The Deep Creek Range rises out of the Great Salt Lake Desert (Figure 1) and contains the highest peak in Northern Utah west of the Uintahs. There are a few accounts of the Goshute Reservation area at the southwestern end of this largely roadless range, the subject of this sketch. Early travelers like Major Howard Egan and Lt. E. G. Beckwith (1855) told of Indians and early Caucasians there. Mark Twain commented without admiration on the region and its Indian inhabitants as he saw them from a stagecoach in the 1860s (1962 ed., p. 118). J. H. Peck (1959) wrote humorously of his years in the 1920s as a physician after that area became an Indian reservation. While conducting exploration there, I sought information on past exploration, long-caved mine workings and fortunes made or lost.
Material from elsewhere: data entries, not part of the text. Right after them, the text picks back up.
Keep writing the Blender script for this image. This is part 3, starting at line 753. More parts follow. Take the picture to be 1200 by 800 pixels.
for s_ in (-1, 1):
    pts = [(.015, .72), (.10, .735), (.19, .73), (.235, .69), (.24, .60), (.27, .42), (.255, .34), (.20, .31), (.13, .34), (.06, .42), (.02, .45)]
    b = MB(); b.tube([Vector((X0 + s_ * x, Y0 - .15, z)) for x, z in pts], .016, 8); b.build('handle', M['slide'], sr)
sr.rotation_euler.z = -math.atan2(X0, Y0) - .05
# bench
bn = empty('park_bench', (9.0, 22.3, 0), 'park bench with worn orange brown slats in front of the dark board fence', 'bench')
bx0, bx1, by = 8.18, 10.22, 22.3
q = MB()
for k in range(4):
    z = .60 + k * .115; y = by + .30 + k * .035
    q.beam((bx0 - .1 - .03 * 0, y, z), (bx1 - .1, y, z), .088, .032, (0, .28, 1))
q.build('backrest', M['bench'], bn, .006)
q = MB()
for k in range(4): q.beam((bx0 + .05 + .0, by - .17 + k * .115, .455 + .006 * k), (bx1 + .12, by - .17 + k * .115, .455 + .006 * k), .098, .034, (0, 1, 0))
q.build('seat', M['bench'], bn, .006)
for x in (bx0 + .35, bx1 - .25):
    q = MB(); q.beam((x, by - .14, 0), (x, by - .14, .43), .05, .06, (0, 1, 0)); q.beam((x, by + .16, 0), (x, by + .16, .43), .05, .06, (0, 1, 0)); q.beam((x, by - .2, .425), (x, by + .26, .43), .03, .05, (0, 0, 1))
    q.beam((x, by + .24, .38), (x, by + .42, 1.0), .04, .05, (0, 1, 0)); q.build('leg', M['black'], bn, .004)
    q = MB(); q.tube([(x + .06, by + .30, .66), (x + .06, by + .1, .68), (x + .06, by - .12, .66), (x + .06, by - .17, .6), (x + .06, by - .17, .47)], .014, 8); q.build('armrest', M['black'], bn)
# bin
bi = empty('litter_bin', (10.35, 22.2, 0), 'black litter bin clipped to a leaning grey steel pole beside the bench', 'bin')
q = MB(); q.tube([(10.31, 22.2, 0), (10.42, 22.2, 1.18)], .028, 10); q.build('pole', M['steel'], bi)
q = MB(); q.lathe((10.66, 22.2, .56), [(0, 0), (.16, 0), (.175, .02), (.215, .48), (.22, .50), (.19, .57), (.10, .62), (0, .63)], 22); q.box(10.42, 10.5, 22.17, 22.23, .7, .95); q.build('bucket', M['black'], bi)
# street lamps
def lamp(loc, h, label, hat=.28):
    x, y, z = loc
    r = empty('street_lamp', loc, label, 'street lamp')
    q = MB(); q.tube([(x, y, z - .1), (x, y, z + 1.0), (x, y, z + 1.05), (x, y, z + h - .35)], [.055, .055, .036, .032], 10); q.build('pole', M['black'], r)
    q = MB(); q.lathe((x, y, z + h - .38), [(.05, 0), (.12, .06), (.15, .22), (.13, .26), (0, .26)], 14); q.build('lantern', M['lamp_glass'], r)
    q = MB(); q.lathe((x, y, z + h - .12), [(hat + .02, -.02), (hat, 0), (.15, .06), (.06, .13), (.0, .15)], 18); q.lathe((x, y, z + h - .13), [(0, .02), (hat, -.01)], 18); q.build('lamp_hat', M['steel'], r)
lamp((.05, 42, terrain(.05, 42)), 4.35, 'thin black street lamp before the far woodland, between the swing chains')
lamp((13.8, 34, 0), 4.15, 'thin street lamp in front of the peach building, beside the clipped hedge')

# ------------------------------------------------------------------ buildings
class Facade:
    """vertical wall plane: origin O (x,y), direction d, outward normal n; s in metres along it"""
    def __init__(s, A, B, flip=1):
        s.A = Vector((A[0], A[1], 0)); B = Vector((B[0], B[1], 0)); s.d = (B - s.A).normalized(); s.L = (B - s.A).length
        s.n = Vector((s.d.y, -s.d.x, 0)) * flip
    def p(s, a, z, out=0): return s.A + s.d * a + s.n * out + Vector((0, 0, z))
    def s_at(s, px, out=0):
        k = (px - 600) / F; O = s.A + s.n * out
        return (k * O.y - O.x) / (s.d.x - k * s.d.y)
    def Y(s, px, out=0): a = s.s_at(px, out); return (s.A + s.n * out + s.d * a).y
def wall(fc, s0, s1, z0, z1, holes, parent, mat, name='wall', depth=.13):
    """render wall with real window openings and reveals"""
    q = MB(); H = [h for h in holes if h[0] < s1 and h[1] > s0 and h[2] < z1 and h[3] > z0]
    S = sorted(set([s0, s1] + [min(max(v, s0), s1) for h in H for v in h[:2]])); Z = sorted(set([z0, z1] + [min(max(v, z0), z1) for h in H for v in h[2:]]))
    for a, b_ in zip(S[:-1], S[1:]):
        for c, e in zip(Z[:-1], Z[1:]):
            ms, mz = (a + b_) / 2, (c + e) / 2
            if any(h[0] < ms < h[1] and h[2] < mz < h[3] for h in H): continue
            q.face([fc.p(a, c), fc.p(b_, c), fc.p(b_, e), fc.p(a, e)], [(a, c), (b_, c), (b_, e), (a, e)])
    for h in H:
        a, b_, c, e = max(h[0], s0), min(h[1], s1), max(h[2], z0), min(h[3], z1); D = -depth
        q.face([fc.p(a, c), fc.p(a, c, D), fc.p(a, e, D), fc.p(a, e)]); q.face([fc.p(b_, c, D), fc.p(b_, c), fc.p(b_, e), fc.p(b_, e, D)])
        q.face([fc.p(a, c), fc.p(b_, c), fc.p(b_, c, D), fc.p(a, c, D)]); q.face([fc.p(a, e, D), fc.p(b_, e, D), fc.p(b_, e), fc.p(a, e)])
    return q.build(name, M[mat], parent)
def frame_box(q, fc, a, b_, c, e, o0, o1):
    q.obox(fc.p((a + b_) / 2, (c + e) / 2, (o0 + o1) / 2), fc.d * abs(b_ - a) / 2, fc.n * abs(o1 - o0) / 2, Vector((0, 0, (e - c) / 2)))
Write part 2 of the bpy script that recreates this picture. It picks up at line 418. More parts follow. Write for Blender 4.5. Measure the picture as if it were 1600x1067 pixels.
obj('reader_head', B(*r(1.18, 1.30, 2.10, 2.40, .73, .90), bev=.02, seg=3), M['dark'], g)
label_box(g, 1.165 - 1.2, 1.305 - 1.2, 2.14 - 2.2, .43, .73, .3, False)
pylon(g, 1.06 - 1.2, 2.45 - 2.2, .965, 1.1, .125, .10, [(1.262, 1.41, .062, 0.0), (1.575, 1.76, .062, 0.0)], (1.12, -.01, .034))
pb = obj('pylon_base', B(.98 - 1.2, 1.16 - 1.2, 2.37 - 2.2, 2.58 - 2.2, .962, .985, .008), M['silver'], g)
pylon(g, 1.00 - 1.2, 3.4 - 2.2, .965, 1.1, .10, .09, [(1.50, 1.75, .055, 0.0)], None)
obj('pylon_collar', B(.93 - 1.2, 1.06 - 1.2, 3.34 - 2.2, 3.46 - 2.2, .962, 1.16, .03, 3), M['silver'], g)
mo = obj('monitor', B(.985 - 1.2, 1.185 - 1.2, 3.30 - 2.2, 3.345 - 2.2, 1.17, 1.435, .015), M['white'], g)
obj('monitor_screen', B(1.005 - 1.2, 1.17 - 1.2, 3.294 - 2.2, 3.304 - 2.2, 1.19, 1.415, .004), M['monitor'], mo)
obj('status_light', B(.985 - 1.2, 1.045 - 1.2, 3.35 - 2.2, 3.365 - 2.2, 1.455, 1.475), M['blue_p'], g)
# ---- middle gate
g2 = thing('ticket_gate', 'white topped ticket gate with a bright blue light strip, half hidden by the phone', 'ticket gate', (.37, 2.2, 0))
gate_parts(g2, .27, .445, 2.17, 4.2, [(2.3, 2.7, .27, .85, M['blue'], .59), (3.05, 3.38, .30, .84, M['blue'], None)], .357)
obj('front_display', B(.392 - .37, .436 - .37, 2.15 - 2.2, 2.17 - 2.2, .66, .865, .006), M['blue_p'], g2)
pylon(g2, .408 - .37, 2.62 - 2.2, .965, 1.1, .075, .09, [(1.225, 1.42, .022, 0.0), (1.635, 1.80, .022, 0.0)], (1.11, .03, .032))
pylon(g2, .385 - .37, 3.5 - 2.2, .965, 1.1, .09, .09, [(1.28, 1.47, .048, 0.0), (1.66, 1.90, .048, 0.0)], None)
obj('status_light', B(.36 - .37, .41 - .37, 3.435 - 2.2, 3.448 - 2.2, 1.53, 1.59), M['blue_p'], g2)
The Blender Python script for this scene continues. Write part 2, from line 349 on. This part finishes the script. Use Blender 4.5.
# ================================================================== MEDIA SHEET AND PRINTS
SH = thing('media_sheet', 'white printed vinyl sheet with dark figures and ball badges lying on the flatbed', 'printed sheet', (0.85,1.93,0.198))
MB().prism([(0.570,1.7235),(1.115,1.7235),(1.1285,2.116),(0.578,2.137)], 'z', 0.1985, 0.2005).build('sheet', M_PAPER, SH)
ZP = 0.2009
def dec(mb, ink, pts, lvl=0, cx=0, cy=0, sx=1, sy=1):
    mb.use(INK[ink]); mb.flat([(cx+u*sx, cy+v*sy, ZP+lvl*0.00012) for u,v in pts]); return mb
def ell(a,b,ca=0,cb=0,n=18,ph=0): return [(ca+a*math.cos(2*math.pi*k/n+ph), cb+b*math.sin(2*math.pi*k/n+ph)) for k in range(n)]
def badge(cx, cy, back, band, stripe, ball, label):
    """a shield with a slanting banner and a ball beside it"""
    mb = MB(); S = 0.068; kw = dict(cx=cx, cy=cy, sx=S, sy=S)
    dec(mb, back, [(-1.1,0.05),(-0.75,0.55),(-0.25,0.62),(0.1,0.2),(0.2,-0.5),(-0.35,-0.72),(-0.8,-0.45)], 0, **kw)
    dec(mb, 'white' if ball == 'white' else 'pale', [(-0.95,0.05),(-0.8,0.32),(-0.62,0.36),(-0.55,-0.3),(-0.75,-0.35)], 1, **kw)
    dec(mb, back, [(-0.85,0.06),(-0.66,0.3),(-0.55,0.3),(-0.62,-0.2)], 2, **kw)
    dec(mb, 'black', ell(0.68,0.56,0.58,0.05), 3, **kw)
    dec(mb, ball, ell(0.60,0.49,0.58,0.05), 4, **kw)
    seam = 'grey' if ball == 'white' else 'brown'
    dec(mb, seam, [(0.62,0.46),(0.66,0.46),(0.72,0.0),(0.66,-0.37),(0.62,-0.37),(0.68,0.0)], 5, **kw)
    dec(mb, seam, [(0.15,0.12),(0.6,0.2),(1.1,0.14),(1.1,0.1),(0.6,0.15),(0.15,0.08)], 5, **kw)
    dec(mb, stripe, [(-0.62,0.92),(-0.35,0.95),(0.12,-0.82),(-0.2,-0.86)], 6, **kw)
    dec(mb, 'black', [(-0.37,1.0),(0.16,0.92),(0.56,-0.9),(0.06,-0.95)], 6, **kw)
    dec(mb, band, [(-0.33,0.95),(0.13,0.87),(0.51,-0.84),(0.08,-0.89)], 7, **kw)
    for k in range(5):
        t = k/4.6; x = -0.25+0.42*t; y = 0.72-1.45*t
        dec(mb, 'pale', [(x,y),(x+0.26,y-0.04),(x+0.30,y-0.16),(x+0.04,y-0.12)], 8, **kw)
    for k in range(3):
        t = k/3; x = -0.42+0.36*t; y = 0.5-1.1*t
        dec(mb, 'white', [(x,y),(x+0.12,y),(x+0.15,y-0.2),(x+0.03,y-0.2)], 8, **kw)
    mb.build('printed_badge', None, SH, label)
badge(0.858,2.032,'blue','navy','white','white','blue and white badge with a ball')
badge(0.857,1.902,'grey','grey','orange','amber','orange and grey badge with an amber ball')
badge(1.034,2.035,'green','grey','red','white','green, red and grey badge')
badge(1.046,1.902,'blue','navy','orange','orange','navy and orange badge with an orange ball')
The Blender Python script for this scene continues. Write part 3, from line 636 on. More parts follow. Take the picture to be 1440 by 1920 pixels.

Rodgers (1983) has described the Proterozic quartzites and structure of the high parts of the range. McCollum and McCollum (this volume) have characterized the Cambrian carbonate rocks west of the range. Wallace (in press) has studied the Ibapah stock, an early Cretaceous two-mica granitic body that forms the highest part of the rugged mountain range. Others have described imbricate thrust faulting and major tectonic features in the region. But the most graphic descriptions I could find of the mineral deposits and the bigness and loneliness of the region came from two old mine operators. Both were in the Deep Creeks during the era of the highly unreliable four-cylinder automobile, and were almost 90 years old when I interviewed them. They provided little information on geology. But their tales, transcribed into notes later at night, show how many western ore deposits were explored and sampled. Between them they worked the two mines on the reservation that yielded any significant gold and silver production.